◆ RECORDS PROVIDED

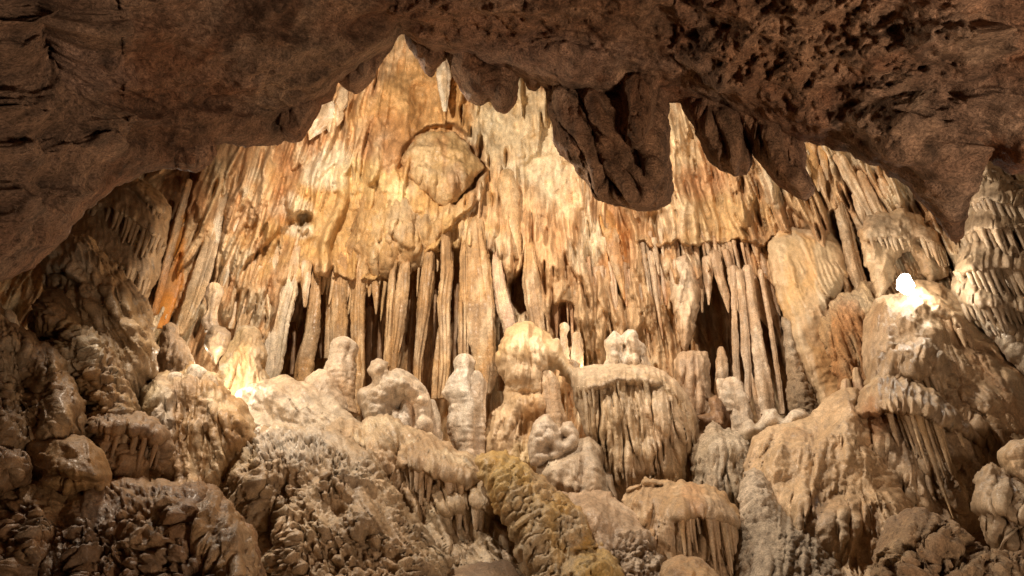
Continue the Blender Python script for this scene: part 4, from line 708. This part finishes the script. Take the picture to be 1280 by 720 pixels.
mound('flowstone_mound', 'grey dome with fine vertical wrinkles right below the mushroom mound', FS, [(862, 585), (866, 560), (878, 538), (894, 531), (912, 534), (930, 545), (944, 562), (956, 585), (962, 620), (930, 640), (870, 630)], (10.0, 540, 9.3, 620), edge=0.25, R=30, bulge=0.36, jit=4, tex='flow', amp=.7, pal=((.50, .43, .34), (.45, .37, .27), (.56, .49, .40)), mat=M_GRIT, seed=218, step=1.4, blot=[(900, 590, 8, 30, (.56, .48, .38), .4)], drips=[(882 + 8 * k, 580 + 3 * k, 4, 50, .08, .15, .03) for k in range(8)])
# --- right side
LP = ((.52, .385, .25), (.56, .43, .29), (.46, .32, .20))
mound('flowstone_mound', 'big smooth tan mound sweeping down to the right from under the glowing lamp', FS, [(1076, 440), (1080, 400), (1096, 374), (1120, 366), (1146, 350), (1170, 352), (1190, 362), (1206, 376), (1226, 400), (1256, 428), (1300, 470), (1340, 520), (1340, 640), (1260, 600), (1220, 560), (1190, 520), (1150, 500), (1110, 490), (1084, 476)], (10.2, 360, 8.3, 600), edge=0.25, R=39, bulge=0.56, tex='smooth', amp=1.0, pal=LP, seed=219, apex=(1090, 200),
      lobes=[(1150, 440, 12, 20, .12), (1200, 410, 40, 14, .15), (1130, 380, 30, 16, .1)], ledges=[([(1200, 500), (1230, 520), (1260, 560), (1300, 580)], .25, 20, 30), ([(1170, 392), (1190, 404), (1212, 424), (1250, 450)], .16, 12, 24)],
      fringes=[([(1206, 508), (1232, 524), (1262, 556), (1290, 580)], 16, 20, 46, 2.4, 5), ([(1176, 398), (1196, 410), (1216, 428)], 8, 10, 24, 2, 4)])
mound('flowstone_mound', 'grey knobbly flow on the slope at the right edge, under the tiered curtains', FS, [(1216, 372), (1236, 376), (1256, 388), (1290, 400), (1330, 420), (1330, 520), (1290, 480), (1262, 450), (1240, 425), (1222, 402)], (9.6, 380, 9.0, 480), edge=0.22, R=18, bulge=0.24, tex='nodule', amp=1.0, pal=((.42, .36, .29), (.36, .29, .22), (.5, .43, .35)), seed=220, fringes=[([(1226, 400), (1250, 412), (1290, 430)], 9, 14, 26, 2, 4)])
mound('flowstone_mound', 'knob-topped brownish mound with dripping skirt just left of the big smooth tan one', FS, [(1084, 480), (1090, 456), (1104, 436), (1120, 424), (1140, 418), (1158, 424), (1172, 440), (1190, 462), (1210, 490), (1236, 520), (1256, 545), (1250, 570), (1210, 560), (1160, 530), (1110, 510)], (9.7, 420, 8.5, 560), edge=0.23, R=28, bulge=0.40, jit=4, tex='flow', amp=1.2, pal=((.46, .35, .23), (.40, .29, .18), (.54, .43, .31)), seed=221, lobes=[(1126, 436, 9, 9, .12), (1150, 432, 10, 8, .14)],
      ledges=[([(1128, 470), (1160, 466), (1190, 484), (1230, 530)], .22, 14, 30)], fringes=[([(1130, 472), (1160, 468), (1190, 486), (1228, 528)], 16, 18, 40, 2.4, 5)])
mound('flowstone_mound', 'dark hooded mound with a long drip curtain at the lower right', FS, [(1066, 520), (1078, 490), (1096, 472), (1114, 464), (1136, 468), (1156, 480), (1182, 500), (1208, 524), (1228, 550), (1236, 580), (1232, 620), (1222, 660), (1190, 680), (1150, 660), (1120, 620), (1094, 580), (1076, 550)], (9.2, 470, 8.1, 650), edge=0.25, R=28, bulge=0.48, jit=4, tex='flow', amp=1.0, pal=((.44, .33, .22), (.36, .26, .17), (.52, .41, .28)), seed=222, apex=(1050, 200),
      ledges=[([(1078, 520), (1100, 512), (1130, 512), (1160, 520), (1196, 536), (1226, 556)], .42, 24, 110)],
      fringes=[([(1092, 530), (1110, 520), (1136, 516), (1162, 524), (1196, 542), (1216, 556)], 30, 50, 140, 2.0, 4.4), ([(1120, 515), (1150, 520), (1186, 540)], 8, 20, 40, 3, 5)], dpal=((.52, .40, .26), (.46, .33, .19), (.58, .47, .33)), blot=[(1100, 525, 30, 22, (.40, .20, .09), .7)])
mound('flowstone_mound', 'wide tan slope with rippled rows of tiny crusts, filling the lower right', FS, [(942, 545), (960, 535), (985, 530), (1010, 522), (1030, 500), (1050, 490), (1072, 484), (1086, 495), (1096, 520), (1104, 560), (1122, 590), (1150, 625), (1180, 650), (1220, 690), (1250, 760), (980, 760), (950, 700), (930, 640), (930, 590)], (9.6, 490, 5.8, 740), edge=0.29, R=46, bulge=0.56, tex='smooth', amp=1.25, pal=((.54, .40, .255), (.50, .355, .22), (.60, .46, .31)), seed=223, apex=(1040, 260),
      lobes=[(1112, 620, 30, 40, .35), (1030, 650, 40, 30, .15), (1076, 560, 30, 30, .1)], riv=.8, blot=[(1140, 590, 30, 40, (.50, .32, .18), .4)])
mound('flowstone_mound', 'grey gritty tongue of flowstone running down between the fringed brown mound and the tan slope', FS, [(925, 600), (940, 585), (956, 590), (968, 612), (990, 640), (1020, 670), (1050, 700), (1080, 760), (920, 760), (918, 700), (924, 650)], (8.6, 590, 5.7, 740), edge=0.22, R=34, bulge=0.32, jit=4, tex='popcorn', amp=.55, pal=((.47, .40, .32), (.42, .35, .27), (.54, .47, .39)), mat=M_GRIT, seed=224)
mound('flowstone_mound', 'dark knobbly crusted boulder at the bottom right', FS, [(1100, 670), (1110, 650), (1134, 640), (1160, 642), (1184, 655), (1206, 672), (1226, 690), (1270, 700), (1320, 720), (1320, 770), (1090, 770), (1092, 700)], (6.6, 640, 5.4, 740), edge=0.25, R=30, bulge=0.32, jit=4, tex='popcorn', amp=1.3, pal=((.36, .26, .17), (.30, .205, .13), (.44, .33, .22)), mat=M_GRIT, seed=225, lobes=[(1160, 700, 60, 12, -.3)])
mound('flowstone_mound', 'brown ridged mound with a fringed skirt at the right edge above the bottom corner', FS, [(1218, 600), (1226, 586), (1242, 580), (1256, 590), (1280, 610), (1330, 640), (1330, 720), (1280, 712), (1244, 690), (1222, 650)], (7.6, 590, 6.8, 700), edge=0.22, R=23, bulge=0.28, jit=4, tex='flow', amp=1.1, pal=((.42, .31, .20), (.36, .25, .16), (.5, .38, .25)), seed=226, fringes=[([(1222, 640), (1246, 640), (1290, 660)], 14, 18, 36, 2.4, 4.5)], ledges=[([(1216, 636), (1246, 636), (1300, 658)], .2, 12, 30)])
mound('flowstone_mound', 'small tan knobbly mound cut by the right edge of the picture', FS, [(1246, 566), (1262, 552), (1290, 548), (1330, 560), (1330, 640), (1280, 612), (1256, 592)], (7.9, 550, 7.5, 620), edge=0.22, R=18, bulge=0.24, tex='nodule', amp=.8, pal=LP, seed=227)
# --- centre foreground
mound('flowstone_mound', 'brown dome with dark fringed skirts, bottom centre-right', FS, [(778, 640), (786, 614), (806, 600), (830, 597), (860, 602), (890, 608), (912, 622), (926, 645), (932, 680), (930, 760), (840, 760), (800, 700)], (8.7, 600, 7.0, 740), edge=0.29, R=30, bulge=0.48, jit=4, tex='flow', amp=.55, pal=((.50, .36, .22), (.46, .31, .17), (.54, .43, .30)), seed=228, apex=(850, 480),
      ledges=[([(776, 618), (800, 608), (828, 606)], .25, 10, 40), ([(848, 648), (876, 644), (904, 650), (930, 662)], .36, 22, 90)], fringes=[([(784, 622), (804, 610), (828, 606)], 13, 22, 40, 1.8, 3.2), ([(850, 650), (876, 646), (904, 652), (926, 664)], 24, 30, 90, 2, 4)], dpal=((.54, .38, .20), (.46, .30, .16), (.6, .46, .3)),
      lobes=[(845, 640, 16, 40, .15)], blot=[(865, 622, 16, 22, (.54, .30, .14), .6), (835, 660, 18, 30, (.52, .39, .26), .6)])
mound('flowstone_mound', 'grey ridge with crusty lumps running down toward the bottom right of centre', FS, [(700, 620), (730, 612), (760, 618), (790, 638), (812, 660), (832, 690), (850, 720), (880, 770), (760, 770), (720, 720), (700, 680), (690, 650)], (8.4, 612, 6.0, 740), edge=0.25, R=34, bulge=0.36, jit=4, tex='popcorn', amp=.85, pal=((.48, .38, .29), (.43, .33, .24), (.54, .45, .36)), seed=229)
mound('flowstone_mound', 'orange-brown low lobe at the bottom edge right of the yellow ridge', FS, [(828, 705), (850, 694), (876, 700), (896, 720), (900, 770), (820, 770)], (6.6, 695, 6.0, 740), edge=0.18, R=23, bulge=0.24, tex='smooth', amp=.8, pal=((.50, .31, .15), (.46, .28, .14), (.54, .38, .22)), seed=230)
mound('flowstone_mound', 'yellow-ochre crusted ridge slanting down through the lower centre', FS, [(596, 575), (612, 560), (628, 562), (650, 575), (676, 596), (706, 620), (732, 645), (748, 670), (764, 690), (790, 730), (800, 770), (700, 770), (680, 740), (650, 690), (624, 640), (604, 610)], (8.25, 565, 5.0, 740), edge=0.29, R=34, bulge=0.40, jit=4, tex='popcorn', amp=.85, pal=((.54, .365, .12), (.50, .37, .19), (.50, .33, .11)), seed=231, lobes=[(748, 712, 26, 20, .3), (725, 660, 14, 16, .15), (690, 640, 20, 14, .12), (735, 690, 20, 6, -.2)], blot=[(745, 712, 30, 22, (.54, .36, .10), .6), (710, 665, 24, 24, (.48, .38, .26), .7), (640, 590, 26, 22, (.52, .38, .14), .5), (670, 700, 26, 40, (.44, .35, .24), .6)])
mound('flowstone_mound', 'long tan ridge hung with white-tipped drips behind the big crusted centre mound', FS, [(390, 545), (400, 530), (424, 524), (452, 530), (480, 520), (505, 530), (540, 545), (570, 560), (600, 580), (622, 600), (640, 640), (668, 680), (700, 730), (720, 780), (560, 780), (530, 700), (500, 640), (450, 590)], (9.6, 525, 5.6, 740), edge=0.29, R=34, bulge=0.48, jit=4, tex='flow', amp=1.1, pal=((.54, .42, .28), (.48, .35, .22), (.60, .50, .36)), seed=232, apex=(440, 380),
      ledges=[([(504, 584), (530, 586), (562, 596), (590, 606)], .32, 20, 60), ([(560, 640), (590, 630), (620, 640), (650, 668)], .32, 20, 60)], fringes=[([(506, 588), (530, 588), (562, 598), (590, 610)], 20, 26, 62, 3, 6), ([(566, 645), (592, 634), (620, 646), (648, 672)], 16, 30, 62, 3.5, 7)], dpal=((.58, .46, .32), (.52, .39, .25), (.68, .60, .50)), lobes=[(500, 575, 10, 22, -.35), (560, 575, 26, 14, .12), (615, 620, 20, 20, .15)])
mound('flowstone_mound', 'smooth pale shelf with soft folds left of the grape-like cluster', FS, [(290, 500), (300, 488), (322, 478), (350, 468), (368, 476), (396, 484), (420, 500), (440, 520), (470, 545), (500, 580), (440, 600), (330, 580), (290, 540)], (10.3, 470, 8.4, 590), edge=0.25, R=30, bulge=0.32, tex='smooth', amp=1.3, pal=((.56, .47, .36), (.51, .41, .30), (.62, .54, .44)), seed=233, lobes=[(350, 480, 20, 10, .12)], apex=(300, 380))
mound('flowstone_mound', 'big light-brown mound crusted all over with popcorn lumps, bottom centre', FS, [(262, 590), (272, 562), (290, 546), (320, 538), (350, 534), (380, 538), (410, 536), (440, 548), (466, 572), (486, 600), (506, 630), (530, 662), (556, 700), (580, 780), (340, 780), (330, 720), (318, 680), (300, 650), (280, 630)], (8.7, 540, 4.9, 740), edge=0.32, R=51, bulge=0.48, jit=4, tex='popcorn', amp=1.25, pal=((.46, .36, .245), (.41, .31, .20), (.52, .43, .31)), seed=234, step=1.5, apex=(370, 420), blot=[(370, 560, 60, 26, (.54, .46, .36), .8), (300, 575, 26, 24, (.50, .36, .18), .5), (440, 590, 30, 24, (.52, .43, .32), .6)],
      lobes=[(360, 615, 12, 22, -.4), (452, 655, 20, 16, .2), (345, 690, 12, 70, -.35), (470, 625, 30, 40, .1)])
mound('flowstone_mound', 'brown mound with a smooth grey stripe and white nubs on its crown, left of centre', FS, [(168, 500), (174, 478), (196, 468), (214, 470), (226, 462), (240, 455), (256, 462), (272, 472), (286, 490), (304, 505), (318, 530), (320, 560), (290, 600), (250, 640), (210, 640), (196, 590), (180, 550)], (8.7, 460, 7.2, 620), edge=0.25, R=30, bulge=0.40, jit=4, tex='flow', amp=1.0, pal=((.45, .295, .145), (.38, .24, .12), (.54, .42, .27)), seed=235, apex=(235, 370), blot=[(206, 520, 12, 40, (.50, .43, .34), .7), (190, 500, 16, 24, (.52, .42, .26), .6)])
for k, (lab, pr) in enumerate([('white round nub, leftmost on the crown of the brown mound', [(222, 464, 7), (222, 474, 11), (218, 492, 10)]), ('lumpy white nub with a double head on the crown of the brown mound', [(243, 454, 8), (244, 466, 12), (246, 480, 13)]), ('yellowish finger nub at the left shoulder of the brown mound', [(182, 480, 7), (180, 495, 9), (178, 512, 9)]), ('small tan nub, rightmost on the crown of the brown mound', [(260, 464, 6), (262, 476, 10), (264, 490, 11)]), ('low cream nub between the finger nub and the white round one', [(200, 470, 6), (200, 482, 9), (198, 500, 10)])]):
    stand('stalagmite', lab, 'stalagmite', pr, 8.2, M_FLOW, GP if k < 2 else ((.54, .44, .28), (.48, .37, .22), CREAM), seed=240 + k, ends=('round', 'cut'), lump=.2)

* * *

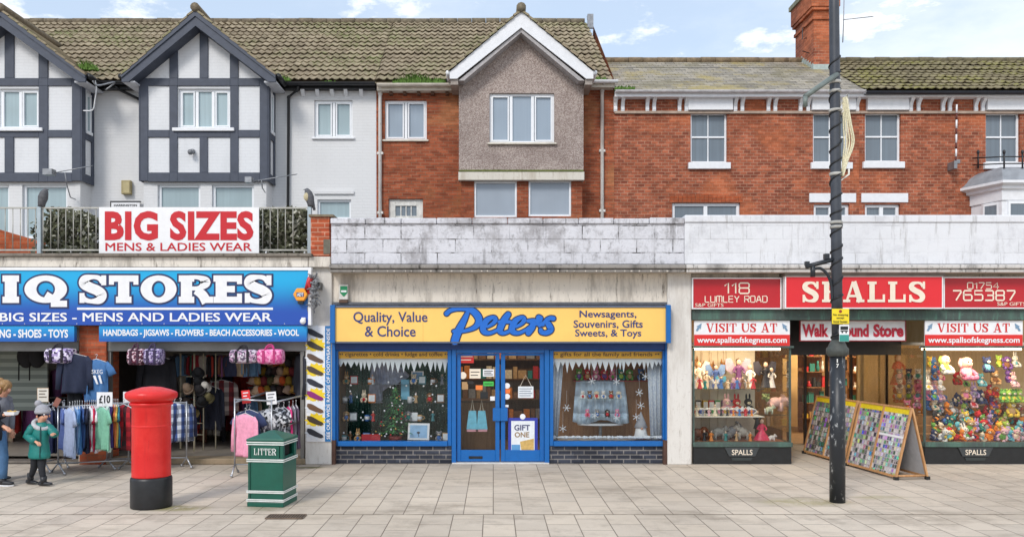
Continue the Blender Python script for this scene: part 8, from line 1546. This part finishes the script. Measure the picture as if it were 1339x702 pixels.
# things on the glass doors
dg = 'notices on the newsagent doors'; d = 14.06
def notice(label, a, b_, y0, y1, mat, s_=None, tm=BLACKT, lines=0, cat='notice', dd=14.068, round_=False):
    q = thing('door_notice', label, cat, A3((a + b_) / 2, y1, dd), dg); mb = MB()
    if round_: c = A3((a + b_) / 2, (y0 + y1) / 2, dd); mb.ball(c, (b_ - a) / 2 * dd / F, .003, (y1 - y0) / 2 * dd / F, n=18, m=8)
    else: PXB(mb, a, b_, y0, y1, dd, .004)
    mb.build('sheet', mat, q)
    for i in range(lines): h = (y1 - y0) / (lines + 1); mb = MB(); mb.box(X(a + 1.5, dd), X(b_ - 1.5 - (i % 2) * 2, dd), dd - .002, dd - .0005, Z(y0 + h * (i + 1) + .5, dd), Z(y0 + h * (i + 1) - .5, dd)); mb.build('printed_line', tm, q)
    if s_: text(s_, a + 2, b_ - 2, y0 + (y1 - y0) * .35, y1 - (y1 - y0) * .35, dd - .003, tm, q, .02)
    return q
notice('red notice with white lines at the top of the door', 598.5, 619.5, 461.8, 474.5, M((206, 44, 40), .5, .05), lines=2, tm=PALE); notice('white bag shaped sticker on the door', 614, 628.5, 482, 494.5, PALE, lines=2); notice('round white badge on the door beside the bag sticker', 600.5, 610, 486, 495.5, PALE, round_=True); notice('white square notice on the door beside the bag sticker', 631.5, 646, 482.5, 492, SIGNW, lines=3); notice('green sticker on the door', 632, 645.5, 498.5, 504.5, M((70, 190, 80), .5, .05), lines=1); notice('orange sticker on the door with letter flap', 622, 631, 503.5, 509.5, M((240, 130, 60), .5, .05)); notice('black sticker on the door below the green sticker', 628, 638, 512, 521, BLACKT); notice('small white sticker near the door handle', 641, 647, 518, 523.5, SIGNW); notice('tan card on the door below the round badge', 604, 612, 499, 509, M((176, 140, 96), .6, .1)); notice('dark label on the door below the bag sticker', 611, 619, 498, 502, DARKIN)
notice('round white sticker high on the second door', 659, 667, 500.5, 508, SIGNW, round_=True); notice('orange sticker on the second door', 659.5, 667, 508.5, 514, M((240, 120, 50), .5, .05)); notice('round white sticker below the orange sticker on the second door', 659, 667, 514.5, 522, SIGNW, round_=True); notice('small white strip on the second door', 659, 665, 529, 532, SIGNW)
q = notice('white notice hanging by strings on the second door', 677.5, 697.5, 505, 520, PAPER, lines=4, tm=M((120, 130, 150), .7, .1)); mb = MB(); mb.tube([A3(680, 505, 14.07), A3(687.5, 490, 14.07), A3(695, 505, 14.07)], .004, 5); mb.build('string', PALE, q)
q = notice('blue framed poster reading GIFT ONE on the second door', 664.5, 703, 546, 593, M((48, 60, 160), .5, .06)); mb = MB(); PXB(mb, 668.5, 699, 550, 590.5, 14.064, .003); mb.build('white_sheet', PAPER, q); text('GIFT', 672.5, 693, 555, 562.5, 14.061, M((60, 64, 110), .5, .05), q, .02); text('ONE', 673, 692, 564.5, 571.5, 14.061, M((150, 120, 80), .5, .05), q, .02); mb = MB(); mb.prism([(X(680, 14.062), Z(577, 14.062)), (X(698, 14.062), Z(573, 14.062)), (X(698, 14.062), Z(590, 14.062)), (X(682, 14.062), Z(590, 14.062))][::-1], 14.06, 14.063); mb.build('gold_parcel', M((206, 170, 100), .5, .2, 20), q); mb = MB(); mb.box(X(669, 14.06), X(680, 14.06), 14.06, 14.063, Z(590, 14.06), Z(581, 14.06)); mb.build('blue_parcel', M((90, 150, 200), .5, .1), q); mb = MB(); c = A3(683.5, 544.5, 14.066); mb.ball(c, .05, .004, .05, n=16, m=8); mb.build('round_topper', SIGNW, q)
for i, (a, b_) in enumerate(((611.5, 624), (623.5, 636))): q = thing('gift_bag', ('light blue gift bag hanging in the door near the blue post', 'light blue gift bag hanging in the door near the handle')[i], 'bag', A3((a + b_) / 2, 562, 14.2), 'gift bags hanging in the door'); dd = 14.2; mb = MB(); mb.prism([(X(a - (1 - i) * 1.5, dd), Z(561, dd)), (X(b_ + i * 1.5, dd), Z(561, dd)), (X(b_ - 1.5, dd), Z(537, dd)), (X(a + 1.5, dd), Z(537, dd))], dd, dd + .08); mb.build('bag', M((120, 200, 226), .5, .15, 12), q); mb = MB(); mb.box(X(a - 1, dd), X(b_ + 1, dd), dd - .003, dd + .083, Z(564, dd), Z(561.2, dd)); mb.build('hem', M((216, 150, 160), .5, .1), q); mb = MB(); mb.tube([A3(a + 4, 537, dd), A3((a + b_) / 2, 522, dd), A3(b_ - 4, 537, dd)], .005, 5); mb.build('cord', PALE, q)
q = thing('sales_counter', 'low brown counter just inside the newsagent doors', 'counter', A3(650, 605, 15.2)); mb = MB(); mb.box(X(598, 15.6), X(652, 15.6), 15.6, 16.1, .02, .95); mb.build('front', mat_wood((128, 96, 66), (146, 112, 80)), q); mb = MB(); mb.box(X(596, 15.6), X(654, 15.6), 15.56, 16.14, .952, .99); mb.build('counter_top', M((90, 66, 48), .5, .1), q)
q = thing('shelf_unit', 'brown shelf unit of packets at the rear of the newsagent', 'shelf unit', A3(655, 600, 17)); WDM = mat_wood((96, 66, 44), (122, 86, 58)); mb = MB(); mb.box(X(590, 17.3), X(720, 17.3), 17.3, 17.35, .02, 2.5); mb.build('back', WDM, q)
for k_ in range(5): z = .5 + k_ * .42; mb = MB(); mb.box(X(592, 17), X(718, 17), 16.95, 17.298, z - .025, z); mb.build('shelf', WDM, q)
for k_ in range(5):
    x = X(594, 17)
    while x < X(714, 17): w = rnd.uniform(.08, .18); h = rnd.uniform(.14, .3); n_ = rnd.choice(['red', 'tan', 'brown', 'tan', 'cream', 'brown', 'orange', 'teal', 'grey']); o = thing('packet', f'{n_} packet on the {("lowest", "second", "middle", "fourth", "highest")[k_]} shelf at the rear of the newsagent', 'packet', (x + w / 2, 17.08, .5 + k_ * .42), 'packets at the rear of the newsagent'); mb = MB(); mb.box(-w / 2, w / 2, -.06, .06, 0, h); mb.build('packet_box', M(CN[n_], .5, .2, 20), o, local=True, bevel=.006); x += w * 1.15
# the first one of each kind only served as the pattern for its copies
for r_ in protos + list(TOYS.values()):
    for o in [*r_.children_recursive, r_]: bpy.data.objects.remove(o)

◆ WHAT IS NEEDED
Go through the listing above and return every line where the word "Python" occurs.

◆ ANSWER IN FULL
Continue the Blender Python script for this scene: part 4, from line 708. This part finishes the script. Take the picture to be 1280 by 720 pixels.
Continue the Blender Python script for this scene: part 8, from line 1546. This part finishes the script. Measure the picture as if it were 1339x702 pixels.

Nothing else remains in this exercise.